### The exercise
Transcribe the listing in full, excluding any pictures.

### Recorded data
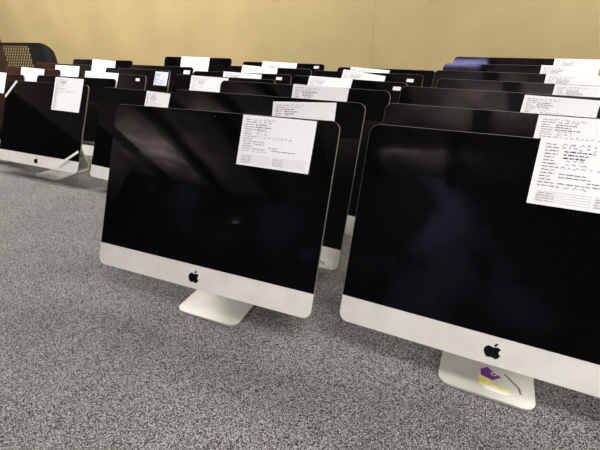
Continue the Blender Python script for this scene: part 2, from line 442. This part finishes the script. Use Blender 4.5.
def scrawl(surf, x0, x1, z, h, rnd, thick=.0007):
    """hand-written squiggle"""
    out = []; x = x0; p = (x, z)
    while x < x1:
        wl = rnd.randint(3, 6)
        for _ in range(wl):
            q = (x + rnd.uniform(.0008, .0022), z + rnd.uniform(0, h))
            dx, dz = q[0]-p[0], q[1]-p[1]; l = math.hypot(dx, dz) or 1
            nx, nz = -dz/l*thick/2, dx/l*thick/2
            y = surf(p[0], p[1])
            out.append(([(p[0]-nx, y, p[1]-nz), (q[0]-nx, y, q[1]-nz), (q[0]+nx, y, q[1]+nz), (p[0]+nx, y, p[1]+nz)], [(0, 1, 2, 3)]))
            p = q; x = q[0]
        x += rnd.uniform(.003, .006); p = (x, z + rnd.uniform(0, h*.5))
    return out

def paper(key, u, v, w, h, rot):
    seed = sum(map(ord, key)); rnd = random.Random(seed)
    tall = h > .16
    V, F_, surf = sheet_mesh(w, h, .004 if key in ('C', 'R') else .003, seed)
    o = mesh_obj('work_order_sheet', V, F_, M_PAPERB if key == 'N3' else M_PAPER, None, True)
    o.matrix_world = MAT[key] @ Matrix.Translation((u, -.0026, v)) @ Matrix.Rotation(-rot, 4, 'Y')
    tag(o, PLAB[key], 'paper', 'white sheets taped to the computers')
    big = key in ('C', 'R', 'C2', 'R2', 'R3', 'L1')
    pr, pens, rule = [], [[], [], []], []
    sx = w/.205; ml = .011*sx
    n = 19 if not tall else 30; pitch = h*.92/n
    for i in range(n):
        z = -.011 - i*pitch*.98
        if z < -h+.004: break
        x1 = ml + rnd.uniform(.014, .03)*sx
        if not (i > n*.72 and not tall): pr += ticks(surf, ml, x1, z, .0021, rnd)
        if i in (2, 3, 4): pr += ticks(surf, ml+.030*sx, ml+rnd.uniform(.06, .085)*sx, z, .0026, rnd, 1.3)
        if i in (9, 10, 12): pr += ticks(surf, ml+.030*sx, ml+rnd.uniform(.06, .08)*sx, z, .0022, rnd)
        if i == 11: pr += ticks(surf, ml+.075*sx, ml+.10*sx, z, .0022, rnd)
        if i == 12: pr += ticks(surf, ml+.085*sx, ml+.15*sx, z, .0022, rnd, 1.2)
        if i in (0, 1): pens[0] += scrawl(surf, ml+.024*sx, ml+(.088 if i == 0 else .078)*sx, z-.001, .0048, rnd)
        if i in (5, 6): pens[1] += scrawl(surf, ml+.036*sx, ml+.062*sx, z, .0045, rnd)
        if i == 7: pens[1] += scrawl(surf, ml+.03*sx, ml+.135*sx, z-.001, .0045, rnd)
        if i == 13: pens[2] += scrawl(surf, ml+.03*sx, ml+.075*sx, z-.001, .004, rnd)
    if not tall:
        for k in range(5):
            z = -h*.79 - k*h*.038
            for (a, b) in ((ml, w*.48), (w*.5, w-.008)):
                y = surf((a+b)/2, z) - .0004
                rule.append(([(a, surf(a, z), z), (b, surf(b, z), z), (b, surf(b, z), z+.0004), (a, surf(a, z), z+.0004)], [(0, 1, 2, 3)]))
                if k: rule += ticks(surf, a+.002, a+.03*sx, z+.0012, .0018, rnd)
    if key == 'N3': pens = []
    for nm, prt, m in [('printed_text', pr, M_INK), ('ruled_lines', rule, M_RULE)] + [('handwriting', p_, M_BLUE) for p_ in pens]:
        if prt:
            v_, f_ = merge(prt); c = mesh_obj(nm, v_, f_, m, o)
            tag(c, {'printed_text': 'small dark printed lines', 'handwriting': 'blue handwriting', 'ruled_lines': 'grey ruled table lines'}[nm])
    return o
for k, v in PAP.items(): paper(k, *v)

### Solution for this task
Continue the Blender Python script for this scene: part 2, from line 442. This part finishes the script. Use Blender 4.5.
def scrawl(surf, x0, x1, z, h, rnd, thick=.0007):
    """hand-written squiggle"""
    out = []; x = x0; p = (x, z)
    while x < x1:
        wl = rnd.randint(3, 6)
        for _ in range(wl):
            q = (x + rnd.uniform(.0008, .0022), z + rnd.uniform(0, h))
            dx, dz = q[0]-p[0], q[1]-p[1]; l = math.hypot(dx, dz) or 1
            nx, nz = -dz/l*thick/2, dx/l*thick/2
            y = surf(p[0], p[1])
            out.append(([(p[0]-nx, y, p[1]-nz), (q[0]-nx, y, q[1]-nz), (q[0]+nx, y, q[1]+nz), (p[0]+nx, y, p[1]+nz)], [(0, 1, 2, 3)]))
            p = q; x = q[0]
        x += rnd.uniform(.003, .006); p = (x, z + rnd.uniform(0, h*.5))
    return out

def paper(key, u, v, w, h, rot):
    seed = sum(map(ord, key)); rnd = random.Random(seed)
    tall = h > .16
    V, F_, surf = sheet_mesh(w, h, .004 if key in ('C', 'R') else .003, seed)
    o = mesh_obj('work_order_sheet', V, F_, M_PAPERB if key == 'N3' else M_PAPER, None, True)
    o.matrix_world = MAT[key] @ Matrix.Translation((u, -.0026, v)) @ Matrix.Rotation(-rot, 4, 'Y')
    tag(o, PLAB[key], 'paper', 'white sheets taped to the computers')
    big = key in ('C', 'R', 'C2', 'R2', 'R3', 'L1')
    pr, pens, rule = [], [[], [], []], []
    sx = w/.205; ml = .011*sx
    n = 19 if not tall else 30; pitch = h*.92/n
    for i in range(n):
        z = -.011 - i*pitch*.98
        if z < -h+.004: break
        x1 = ml + rnd.uniform(.014, .03)*sx
        if not (i > n*.72 and not tall): pr += ticks(surf, ml, x1, z, .0021, rnd)
        if i in (2, 3, 4): pr += ticks(surf, ml+.030*sx, ml+rnd.uniform(.06, .085)*sx, z, .0026, rnd, 1.3)
        if i in (9, 10, 12): pr += ticks(surf, ml+.030*sx, ml+rnd.uniform(.06, .08)*sx, z, .0022, rnd)
        if i == 11: pr += ticks(surf, ml+.075*sx, ml+.10*sx, z, .0022, rnd)
        if i == 12: pr += ticks(surf, ml+.085*sx, ml+.15*sx, z, .0022, rnd, 1.2)
        if i in (0, 1): pens[0] += scrawl(surf, ml+.024*sx, ml+(.088 if i == 0 else .078)*sx, z-.001, .0048, rnd)
        if i in (5, 6): pens[1] += scrawl(surf, ml+.036*sx, ml+.062*sx, z, .0045, rnd)
        if i == 7: pens[1] += scrawl(surf, ml+.03*sx, ml+.135*sx, z-.001, .0045, rnd)
        if i == 13: pens[2] += scrawl(surf, ml+.03*sx, ml+.075*sx, z-.001, .004, rnd)
    if not tall:
        for k in range(5):
            z = -h*.79 - k*h*.038
            for (a, b) in ((ml, w*.48), (w*.5, w-.008)):
                y = surf((a+b)/2, z) - .0004
                rule.append(([(a, surf(a, z), z), (b, surf(b, z), z), (b, surf(b, z), z+.0004), (a, surf(a, z), z+.0004)], [(0, 1, 2, 3)]))
                if k: rule += ticks(surf, a+.002, a+.03*sx, z+.0012, .0018, rnd)
    if key == 'N3': pens = []
    for nm, prt, m in [('printed_text', pr, M_INK), ('ruled_lines', rule, M_RULE)] + [('handwriting', p_, M_BLUE) for p_ in pens]:
        if prt:
            v_, f_ = merge(prt); c = mesh_obj(nm, v_, f_, m, o)
            tag(c, {'printed_text': 'small dark printed lines', 'handwriting': 'blue handwriting', 'ruled_lines': 'grey ruled table lines'}[nm])
    return o
for k, v in PAP.items(): paper(k, *v)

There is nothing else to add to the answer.